Q4. Should we install 4-pole main and tie circuit breakers to prevent multiple grounding of neutrals instead?

Ajoy D.
 

bennie

Esteemed Member
Re: Separately Derived Sources and Multiple Grounding of Neu

Ajoy D. Your questions are best handled by a power distribution engineer. The items of concern are not in the NEC scope.

Where are you located?
 

bennie

Esteemed Member
Re: Separately Derived Sources and Multiple Grounding of Neu

Ajoy D. You are changing from a distribution system to a utilization system. This transition is not a separately derived system, the neutral/ground conductors are solidly connected.

Monitoring ground current flow is done often for coordination of overcurrent devices, usually with time overcurrent relays, and power circuit breakers with external logic.

[ July 14, 2003, 07:07 PM: Message edited by: bennie ]
 

brian john

Senior Member
Location
Leesburg, VA
Re: Separately Derived Sources and Multiple Grounding of Neu

I need to draw this out and will on Tuesday, but if four pole switches are an option they sure simplify this distribution system.

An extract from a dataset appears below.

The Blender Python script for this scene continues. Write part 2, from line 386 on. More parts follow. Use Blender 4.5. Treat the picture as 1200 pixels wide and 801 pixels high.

Four poles are expensive and usally not used for this reason. A properly designed and coordinated ground fault system will work.

As bennie stated this is a design issue than a distribution enginner should design.
 

hbendillo

Senior Member
Location
South carolina
Re: Separately Derived Sources and Multiple Grounding of Neu

Bennie has a point. Although you could probably find help from someone browsing this forum you may be off topic a little. Try some of the forums here:

http://www.eng-tips.com/

They have forums specifically related to electrical design in several categories.
 
Re: Separately Derived Sources and Multiple Grounding of Neu

Thank you very much. I will check the reference. According to NEC a separately derived system is a premises wiring system that derives its power from battery, solar photovoltaic system, a generator, transformer, or converter winding. Separately derived systems have no direct electrical connection to supply conductors of another system [Article 100 and 250-20(d)].

That is the problem. Because, without a 4-pole tie breaker I will have to connect neutrals of all separately derived systems. That means the neutral will be grounded more than once, since all separately derived systems are solidly grounded.